Awaiting the Kingdom
Tim Moore: Throughout human history, learned men and women have aspired to wisdom. Long understood as a level of discernment beyond mere knowledge, the quest for wisdom motivated great thinkers like Socrates and Aristotle and Confucius. Within the Bible, wisdom was understood to begin with a reverence for the Lord God, and yet be a gift bestowed by Him alone.
Regarding Festus’ words to Paul where he actually dismissed Paul’s testimony by exclaiming, “Paul, you are out of your mind! Your great learning is driving you mad” (Acts 26:24). Some have always been suspicious of too much learning and discernment beyond their own understanding. Throughout the long period of the Dark Ages, misguided priests and magistrates prohibited common people from reading, let alone owning, the Bible for themselves. With an imposed famine of the Word of the Lord, immorality and doctrinal drift went largely unchecked.
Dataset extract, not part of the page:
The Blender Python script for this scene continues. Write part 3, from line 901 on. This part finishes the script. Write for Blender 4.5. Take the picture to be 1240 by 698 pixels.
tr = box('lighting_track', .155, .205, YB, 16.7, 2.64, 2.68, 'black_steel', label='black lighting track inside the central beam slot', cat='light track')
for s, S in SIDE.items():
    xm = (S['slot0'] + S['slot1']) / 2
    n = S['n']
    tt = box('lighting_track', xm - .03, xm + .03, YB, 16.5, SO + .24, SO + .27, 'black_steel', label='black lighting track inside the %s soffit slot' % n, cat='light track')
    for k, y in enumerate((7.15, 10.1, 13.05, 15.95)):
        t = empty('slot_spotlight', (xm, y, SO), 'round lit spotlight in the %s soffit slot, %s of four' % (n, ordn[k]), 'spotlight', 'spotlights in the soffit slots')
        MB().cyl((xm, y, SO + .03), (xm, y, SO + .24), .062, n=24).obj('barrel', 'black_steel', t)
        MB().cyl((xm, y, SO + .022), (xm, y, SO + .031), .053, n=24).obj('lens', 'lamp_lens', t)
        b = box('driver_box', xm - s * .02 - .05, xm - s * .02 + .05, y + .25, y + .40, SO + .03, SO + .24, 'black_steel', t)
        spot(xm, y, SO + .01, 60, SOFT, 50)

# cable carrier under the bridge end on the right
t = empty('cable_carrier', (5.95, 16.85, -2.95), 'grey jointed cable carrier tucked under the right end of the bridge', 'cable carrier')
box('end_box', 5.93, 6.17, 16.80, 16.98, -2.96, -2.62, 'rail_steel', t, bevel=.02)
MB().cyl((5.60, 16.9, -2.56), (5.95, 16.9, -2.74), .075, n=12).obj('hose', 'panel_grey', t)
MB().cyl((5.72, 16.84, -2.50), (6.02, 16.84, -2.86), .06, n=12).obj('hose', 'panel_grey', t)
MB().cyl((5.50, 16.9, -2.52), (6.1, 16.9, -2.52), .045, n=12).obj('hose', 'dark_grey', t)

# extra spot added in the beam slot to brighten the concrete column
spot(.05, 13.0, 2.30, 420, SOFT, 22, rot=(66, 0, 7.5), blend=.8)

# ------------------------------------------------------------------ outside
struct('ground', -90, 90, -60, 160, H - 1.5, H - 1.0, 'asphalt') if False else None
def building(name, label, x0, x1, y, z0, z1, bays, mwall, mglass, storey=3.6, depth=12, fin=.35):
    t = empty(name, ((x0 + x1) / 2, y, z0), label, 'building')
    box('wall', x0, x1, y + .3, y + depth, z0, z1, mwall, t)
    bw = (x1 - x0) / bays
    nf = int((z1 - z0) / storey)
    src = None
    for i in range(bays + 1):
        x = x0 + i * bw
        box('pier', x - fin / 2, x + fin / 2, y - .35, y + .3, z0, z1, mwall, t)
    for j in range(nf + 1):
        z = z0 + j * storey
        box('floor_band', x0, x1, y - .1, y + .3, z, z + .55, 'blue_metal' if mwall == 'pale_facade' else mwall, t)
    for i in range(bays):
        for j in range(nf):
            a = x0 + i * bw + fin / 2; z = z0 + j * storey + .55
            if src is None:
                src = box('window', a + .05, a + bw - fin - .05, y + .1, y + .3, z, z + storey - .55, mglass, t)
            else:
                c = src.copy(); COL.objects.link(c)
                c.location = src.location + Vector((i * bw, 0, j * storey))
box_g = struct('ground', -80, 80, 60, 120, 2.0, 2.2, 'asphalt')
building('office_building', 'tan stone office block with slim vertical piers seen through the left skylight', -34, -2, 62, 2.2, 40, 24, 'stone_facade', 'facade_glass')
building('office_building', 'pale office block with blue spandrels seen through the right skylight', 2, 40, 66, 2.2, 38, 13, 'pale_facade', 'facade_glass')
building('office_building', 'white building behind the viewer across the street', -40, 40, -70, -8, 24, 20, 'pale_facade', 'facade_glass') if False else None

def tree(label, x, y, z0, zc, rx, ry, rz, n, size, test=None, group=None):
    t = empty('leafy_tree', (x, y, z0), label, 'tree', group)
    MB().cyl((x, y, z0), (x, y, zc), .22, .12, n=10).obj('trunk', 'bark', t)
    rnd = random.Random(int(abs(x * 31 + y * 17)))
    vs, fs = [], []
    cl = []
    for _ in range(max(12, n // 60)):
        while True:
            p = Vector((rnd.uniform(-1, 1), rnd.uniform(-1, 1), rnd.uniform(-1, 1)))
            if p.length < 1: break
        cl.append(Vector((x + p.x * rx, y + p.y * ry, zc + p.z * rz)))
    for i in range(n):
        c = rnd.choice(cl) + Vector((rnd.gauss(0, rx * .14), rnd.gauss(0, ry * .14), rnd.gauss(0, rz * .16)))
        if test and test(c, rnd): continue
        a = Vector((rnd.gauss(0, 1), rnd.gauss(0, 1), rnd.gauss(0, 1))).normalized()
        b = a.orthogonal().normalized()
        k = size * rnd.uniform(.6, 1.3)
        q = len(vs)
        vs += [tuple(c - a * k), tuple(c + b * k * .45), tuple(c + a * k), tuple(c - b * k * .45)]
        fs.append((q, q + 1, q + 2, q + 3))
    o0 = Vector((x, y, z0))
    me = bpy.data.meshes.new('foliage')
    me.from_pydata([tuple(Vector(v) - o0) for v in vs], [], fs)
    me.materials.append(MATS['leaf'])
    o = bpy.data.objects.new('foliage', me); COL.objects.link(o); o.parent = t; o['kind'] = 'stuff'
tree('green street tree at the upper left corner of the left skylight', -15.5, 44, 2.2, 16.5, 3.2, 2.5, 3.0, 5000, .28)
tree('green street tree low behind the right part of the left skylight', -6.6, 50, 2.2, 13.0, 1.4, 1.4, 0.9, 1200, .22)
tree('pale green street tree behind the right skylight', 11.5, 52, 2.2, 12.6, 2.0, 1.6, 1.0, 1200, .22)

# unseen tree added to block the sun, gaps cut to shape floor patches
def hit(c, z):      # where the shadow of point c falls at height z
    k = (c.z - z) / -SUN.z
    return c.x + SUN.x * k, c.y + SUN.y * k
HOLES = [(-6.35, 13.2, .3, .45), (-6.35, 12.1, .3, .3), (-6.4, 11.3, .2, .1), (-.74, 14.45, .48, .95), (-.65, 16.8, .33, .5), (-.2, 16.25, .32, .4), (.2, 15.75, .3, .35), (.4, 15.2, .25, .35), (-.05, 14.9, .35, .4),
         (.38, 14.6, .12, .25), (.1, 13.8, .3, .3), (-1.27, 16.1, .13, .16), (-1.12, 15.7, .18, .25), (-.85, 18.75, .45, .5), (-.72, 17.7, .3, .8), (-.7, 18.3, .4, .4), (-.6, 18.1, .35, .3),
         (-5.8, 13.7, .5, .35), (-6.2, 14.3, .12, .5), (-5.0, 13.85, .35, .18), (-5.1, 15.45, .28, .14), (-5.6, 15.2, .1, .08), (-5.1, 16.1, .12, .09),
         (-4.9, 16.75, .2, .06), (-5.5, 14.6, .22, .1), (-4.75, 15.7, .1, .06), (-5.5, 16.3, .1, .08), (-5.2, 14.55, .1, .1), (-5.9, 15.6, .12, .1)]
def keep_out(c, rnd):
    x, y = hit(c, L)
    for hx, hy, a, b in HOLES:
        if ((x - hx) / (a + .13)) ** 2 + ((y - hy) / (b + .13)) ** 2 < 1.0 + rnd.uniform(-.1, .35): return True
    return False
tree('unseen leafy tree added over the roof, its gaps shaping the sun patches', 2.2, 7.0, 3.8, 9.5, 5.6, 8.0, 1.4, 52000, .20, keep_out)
The Reformation ushered in by Martin Luther began to cast off the shackles of ignorance. As followers of Jesus Christ once again studied the text of Scripture and feasted on the Word of the Lord, a new era of revival and evangelism swept the world.
But, in recent years, we have witnessed yet another famine. Although the Word of the Lord is readily available, most people throughout the West refuse to take and eat it. Like spiritual anorexics, they run to and fro but are spiritually starving, not because they cannot access God’s Word, but because they have no interest in doing so.
Simultaneously, and caused by the same spiritual myopia, our culture now scoffs at the very concept of wisdom. “Whose wisdom?” they ask. Casting themselves away from conventions and human understandings handed down since the Creation, they are adrift in a sea of irrationality and moral oblivion. When the leading scholars and legal minds of a society cannot even define the meaning of the word, “woman,” you know that sanity has left the scene.
We need to heed the warnings Paul issued in Romans 1. As our culture exchanges the truth of God for a lie, we are pitching over into depravity at an accelerating pace.
The Lord told Daniel that in the end times, “many will go back and forth, and knowledge will increase” (Daniel 12:4). We recognize that the positive aspect of that Word is that the Holy Spirit will enable understanding of prophecies that are sealed up until the end times. But, there is another connotation as well: although knowledge will increase, wisdom and discernment will elude the unbelieving world.
Rightfully did Solomon ask, “How long, O naïve ones, will you love being simple-minded? And scoffers delight themselves in scoffing and fools hate knowledge?” (Proverbs 1:22). Unless a miracle of God reforms our society one more time, I believe it is destined to decline until the Day of the Lord arrives in full force.
Proverbs is full of pithy statements that jar our sensibilities and help us stay on the straight and narrow path.
I hope that you make this little book of wisdom a part of your regular Bible study. If you do, it will draw you closer and closer to the One who is Wisdom personified.